As a soldier in the Persian Gulf War in 1990 for Operation Desert Storm, Fitz Hill said Wednesday that he knows a thing or two about leadership in times of crisis.

“Those are physical bullets. Things that are happening here, these are emotional bullets. These are things that tug at your heart and tug at your mind. But you have to have an inner strength and an inner fortitude, and that comes from the word of God to Fitz Hill,” he said. “That’s what I stand on each and every day, to do the right things for the right reasons for the right people to get the right results. As long as you do right, you don’t have to remember what you say because what you say is the truth.”
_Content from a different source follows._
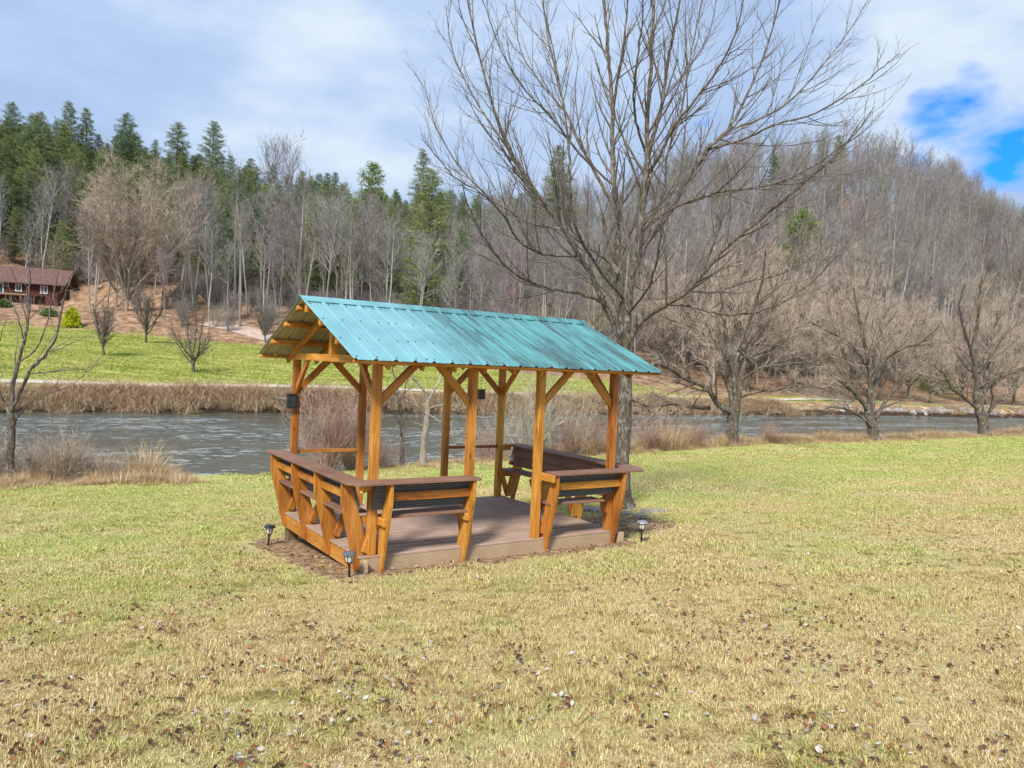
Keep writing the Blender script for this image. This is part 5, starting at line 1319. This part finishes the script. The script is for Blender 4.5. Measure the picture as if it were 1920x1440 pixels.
by_top('pine_tree', 788, 0, 322, PINES[0], 16, 'tall green pine standing in front of the bare wood above the roof', Y=100)
by_top('pine_tree', 380, 0, 230, PINES[0], 16, 'tiered pine standing clear on the left skyline', Y=160)
by_top('pine_tree', 315, 0, 232, PINES[2], 16, 'broad pine on the skyline above the oval bare tree', Y=158)
by_top('pine_tree', 110, 0, 192, PINES[0], 16, 'highest thin topped pine on the far left skyline', Y=160)
by_top('pine_tree', 150, 0, 205, PINES[1], 16, 'thin topped pine right of the highest pine', Y=163)
by_top('pine_tree', 225, 0, 215, PINES[2], 16, 'broad skyline pine left of the oval bare tree', Y=160)
by_top('pine_tree', 10, 0, 195, PINES[2], 16, 'tall pine at the left edge of the picture', Y=156)
by_top('pine_tree', 40, 0, 240, PINES[2], 16, 'wide light green pine at the upper left', Y=140)
by_top('pine_tree', 780, 0, 282, PINES[3], 16, 'thin lone pine on the skyline left of the big bare tree', Y=160)
by_top('pine_tree', 1035, 0, 275, PINES[1], 16, 'dark pine top on the skyline behind the big bare tree', Y=170)
by_top('pine_tree', 1907, 0, 382, PINES[2], 16, 'dark pine on the right skyline at the picture edge', Y=235)
gp1 = pine(320, 9, 2.4, GNEEDLE, .02, 1.5, .3, 'green_pine')
by_top('young_pine', 1475, 0, 396, gp1, 9, 'yellow green young pine alone on the brown slope right of the big tree', Y=120)
by_top('young_pine', 679, 0, 308, gp1, 9, 'bright green young pine on the slope above the middle of the roof', Y=140)
p = Vector((colx(1752, 118), 118, hz(colx(1752, 118), 118))); o = thing('green_shrub', p, (shrub_ball(5, GNEEDLE, 7, 6, 2200), ), 0, 1, 'green evergreen bush between the tan trees at the right', 'shrub', None, ('foliage',))
by_top('forest_tree', 490, 0, 252, FOR[4], 18, 'pale round headed bare tree rising over the skyline pines', Y=165)
by_top('forest_tree', 535, 0, 258, FOR[1], 18, 'pale bare tree right of the round headed one on the skyline', Y=165)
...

Hill said he is facing the college’s problems head-on and will not “wave the white flag.” In fact, he said Wednesday, he recently signed a seven-year contract with the college.

Richard Mays Sr., a member of the college’s board of trustees, said Saturday that he could not speak for the whole board, but he would “strongly support” Hill staying with the college in his current role.

“A lot of people have invested in Arkansas Baptist College. I think if he were to leave that would be too disappointing to folks who have really put their confidence in the dollars through his efforts,” Mays said.

Hill said he has addressed the issues in the school’s financial-aid office and is sure the school will be removed soon from cash-monitoring status by the U.S. Education Department.

Last summer, Hill hired Gary Streit - a former peer reviewer with the Higher Learning Commission - to get the accreditation requirements on track.

Streit said in an interview Thursday that he was not surprised that the commission placed the college on notice status and raised concerns. He added, however, that he believes in the future of Arkansas Baptist College and the strides Hill is making.

“I believe the mission of Arkansas Baptist College is viable and valuable. And I believe in the vision of Fitz Hill,” Streit said.